In light of all that, Hummes finished by ticking off several “core issues” for the meeting.
- An outgoing Church and its new pathways in Amazonia.
- The Church’s Amazonian face: Inculturation and inter-culturality in a missionary-ecclesial context.
- Ministries in the Church in Amazonia: Presbyterate, diaconate, ministries and the role played by women.
- The work done by the Church in looking after our “shared home”; listening to the earth and to the poor; integral environmental, economic, social and cultural ecology.
- The Amazonian Church in the urban reality.
- Issues concerning water.
- Others.
Prior to Hummes, Italian Cardinal Lorenzo Baldisseri, the secretary of the Synod of Bishops provided a lengthy overview of the meeting’s history and procedures. Baldisseri said the ultimate purpose of the gathering is to focus on “this garden of immense wealth and natural resources, the motherland of indigenous peoples with an unmistakable history and face, and a territory that’s threatened by the runaway ambition of human beings rather than being taken care of.”

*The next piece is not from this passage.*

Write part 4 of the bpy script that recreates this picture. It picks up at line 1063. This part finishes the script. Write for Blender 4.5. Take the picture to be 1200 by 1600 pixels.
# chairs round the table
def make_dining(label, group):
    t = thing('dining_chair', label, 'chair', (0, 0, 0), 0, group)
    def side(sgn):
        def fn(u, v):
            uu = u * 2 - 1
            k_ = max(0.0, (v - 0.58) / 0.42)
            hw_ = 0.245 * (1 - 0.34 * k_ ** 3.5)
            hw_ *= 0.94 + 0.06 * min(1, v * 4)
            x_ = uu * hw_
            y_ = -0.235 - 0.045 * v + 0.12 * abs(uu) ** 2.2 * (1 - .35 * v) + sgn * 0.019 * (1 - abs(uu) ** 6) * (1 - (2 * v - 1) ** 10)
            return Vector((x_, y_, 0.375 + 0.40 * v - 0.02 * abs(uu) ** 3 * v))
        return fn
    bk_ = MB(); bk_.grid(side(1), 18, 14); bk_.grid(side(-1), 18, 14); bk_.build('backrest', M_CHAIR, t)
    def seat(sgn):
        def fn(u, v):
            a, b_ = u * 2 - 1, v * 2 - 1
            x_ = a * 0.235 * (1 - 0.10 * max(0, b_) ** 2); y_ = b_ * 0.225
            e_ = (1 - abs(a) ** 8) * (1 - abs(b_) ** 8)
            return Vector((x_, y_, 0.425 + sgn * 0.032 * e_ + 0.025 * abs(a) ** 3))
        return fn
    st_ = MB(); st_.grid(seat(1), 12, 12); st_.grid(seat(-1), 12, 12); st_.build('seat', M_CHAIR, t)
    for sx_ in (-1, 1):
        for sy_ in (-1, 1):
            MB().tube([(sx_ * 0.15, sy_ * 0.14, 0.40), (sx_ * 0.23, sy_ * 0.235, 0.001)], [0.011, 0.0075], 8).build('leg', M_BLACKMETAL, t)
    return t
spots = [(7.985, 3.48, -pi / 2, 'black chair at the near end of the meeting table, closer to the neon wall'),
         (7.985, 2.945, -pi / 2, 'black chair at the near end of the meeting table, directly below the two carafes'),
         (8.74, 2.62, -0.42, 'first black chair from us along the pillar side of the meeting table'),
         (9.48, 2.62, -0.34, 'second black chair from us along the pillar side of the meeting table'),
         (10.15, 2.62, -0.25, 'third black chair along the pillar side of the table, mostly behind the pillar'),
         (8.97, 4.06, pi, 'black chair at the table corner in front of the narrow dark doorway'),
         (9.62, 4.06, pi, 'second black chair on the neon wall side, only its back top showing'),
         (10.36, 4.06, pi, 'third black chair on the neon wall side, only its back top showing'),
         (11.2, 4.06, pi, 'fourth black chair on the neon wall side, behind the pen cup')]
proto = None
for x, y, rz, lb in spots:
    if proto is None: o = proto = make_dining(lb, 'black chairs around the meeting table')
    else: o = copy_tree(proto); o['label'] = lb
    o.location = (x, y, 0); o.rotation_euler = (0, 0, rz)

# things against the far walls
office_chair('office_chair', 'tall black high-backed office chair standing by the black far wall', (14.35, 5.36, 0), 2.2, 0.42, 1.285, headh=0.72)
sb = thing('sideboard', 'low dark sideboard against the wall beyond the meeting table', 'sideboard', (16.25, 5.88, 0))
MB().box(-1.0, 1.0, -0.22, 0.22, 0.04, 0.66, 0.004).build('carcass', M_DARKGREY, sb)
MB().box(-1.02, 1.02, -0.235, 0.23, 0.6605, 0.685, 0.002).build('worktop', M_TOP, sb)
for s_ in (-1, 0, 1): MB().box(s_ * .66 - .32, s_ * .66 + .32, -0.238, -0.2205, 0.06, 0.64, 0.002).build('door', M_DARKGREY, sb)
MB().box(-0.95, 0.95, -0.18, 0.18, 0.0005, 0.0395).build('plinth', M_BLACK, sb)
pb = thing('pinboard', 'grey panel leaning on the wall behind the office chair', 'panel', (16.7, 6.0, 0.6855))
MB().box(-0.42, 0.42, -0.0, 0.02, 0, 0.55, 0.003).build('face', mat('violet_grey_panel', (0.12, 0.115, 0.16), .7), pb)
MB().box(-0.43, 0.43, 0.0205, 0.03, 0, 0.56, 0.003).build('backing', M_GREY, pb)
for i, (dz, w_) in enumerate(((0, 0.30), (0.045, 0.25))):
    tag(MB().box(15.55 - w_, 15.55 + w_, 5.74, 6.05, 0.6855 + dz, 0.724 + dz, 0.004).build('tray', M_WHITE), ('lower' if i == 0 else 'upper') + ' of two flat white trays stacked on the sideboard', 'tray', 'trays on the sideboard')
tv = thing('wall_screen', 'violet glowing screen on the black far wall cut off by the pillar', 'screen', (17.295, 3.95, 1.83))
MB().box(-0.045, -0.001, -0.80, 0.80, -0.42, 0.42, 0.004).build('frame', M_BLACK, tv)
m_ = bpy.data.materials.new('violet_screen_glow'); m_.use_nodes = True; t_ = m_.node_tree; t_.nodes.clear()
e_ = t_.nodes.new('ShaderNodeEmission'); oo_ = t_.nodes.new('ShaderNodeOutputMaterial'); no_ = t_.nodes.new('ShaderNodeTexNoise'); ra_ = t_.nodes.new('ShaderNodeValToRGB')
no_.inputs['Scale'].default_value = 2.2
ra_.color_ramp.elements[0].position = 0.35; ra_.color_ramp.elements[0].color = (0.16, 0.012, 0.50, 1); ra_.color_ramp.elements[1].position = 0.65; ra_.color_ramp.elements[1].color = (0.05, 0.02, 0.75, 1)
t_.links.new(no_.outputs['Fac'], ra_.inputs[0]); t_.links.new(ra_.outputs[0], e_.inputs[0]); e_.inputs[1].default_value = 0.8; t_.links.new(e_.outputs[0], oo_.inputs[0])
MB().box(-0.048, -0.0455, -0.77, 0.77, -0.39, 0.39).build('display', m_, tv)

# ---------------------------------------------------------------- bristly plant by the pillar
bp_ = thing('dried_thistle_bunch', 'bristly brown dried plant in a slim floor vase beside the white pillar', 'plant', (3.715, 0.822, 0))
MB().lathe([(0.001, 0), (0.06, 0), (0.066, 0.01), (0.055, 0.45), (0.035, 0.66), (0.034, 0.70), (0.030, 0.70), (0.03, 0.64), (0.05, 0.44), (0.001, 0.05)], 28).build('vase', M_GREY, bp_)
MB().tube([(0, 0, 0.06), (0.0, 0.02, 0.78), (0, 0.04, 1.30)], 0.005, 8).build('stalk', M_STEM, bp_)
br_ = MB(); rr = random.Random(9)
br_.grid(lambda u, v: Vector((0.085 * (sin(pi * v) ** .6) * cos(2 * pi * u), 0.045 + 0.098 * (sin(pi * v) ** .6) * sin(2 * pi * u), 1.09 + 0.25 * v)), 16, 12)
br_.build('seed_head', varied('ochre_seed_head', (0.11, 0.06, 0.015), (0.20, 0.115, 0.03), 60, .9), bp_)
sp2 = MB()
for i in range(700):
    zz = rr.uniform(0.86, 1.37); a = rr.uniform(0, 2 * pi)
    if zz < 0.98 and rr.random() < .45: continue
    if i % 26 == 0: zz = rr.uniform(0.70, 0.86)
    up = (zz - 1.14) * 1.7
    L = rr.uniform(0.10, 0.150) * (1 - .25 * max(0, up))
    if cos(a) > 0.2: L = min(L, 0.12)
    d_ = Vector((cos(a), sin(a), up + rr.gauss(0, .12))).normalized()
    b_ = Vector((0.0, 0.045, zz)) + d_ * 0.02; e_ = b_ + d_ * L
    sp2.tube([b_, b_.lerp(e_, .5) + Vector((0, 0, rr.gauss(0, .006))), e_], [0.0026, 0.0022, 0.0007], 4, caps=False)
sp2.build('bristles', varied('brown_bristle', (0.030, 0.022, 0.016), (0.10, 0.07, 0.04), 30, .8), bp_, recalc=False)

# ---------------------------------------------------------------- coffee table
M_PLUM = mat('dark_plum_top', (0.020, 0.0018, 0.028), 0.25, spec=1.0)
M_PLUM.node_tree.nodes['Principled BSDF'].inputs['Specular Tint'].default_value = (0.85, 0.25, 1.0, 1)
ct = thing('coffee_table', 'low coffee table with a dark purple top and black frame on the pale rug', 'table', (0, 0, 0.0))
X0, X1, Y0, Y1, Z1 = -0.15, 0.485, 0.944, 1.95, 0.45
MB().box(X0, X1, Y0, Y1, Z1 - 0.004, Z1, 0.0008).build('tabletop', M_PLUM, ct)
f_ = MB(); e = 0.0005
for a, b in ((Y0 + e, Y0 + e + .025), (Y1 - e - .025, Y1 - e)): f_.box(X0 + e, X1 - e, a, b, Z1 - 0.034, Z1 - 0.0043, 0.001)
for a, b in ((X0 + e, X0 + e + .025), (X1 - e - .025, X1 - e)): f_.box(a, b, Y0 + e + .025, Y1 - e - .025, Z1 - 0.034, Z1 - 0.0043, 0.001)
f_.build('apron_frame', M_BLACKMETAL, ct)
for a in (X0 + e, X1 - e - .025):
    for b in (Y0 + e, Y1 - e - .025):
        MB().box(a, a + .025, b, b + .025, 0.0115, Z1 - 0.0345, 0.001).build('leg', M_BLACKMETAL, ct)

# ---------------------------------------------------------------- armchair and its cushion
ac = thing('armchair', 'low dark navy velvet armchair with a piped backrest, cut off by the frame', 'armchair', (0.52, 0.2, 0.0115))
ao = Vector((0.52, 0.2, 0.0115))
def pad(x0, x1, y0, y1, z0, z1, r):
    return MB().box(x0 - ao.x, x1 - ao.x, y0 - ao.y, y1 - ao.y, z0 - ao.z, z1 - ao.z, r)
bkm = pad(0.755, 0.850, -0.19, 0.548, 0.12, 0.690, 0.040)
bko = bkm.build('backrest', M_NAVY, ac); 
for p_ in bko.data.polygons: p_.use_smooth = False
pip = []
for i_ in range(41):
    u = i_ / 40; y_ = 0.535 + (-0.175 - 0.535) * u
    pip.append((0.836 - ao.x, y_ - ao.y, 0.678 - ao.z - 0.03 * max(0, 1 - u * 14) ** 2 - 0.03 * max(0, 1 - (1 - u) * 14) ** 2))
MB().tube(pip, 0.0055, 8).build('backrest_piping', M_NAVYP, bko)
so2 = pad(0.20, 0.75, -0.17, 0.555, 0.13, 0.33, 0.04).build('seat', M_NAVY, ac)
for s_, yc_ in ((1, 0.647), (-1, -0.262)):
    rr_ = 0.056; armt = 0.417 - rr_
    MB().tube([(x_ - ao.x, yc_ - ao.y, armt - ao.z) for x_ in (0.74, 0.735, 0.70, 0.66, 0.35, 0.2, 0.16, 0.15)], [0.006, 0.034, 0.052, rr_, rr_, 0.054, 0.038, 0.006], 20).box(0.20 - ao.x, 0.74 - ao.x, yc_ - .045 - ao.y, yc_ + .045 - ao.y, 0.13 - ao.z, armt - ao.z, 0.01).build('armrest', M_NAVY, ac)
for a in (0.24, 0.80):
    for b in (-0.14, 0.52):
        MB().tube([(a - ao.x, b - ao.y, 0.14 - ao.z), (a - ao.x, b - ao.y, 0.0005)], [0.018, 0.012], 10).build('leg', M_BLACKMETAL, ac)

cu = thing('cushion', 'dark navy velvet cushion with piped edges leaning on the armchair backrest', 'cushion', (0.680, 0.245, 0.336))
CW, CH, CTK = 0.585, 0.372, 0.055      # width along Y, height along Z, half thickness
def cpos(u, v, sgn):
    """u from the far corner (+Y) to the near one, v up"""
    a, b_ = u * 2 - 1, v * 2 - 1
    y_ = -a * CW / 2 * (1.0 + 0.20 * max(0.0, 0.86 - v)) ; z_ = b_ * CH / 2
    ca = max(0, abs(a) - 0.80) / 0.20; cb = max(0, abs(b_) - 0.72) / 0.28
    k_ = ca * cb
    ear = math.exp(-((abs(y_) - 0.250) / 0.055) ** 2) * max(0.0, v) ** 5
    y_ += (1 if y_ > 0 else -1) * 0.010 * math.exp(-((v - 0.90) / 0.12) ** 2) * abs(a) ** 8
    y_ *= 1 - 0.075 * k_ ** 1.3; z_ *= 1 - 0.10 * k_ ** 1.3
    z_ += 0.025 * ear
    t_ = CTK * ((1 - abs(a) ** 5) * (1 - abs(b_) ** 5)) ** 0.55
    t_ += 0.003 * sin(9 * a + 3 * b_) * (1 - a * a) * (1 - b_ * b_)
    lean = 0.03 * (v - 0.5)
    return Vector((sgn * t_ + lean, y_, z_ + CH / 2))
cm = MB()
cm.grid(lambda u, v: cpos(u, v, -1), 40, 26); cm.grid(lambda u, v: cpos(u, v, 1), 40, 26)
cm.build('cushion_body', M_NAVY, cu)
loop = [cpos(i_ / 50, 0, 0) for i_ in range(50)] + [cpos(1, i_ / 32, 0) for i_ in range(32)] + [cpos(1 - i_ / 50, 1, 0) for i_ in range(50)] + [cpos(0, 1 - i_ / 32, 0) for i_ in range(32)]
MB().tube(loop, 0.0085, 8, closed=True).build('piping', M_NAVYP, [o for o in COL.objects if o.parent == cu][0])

As Baldisseri presented it, the synod will alternate between general sessions in which participants can speak to the entire assembly and smaller working groups organized by language that allow for freer discussion. The first meeting of those small groups is scheduled for Wednesday.
In a nod to the 21st century, Baldisseri also told participants that while they’re free to give interviews and discuss the synod publicly during their free time, he’d ask them not to take to social media to share impressions during the actual working sessions.